Menurut dia, yang perlu dicermati saat ini adalah keadaan lingkungan strategi Turki menjelang usaha kudeta kelompok militer.
Hendropriyono menjelaskan, di era kepemimpinan Mustafa Kemal Pasha, urusan pemerintahan terpisah dari urusan agama. Begitu beralih ke pemerintahan Recep Tayyip Erdogan, pemisahan itu semakin pudar.
"Militer dan sebagian masyarakat ingin kembali seperti keadaan pada era Ataturk," lanjutnya.
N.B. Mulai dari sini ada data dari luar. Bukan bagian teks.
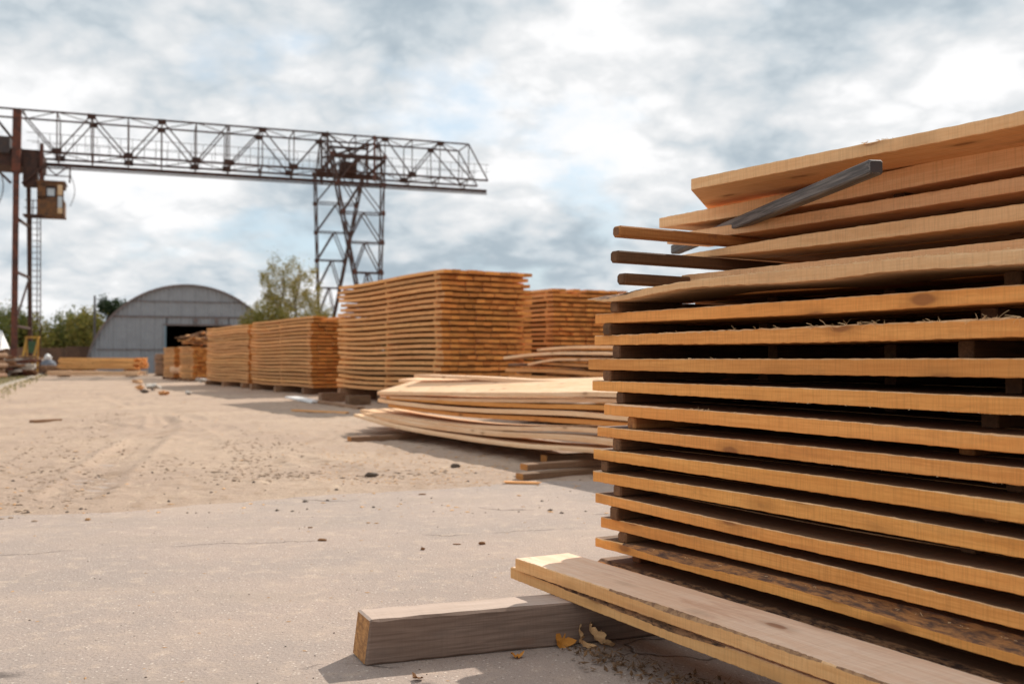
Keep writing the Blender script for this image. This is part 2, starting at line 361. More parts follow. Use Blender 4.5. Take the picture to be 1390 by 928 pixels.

Erdogan dinilai mendua dalam kasus ISIS dan sikap swasta Turki. Termasuk putranya yang mengambil kesempatan melalu pembelian minyak dari ISIS. Sementara Rusia yang menuduh ISIS rekayasa Barat mendukung usaha kudeta kelompok militer.
Di sisi lain, Barat yang biasanya mendukung Erdogan terlihat ambigu, kecuali jika Presiden AS, Barack Obama berhasil mendobrak kebiasaan Barat tersebut.
Patut dicermati pula, menurut dia, seruan Erdogan kepada rakyat pendukungnya untuk turun ke jalan menentang kudeta. Sedangkan biasanya Barat berada di belakangan "
people power".
"Jika Barat tiba-tiba kembali ambigu, karena runtuhnya ISIS ternyata kini menyuburkan kembali Al-Qaeda, maka usaha kudeta kelompok militer ini akan berhasil," jelasnya.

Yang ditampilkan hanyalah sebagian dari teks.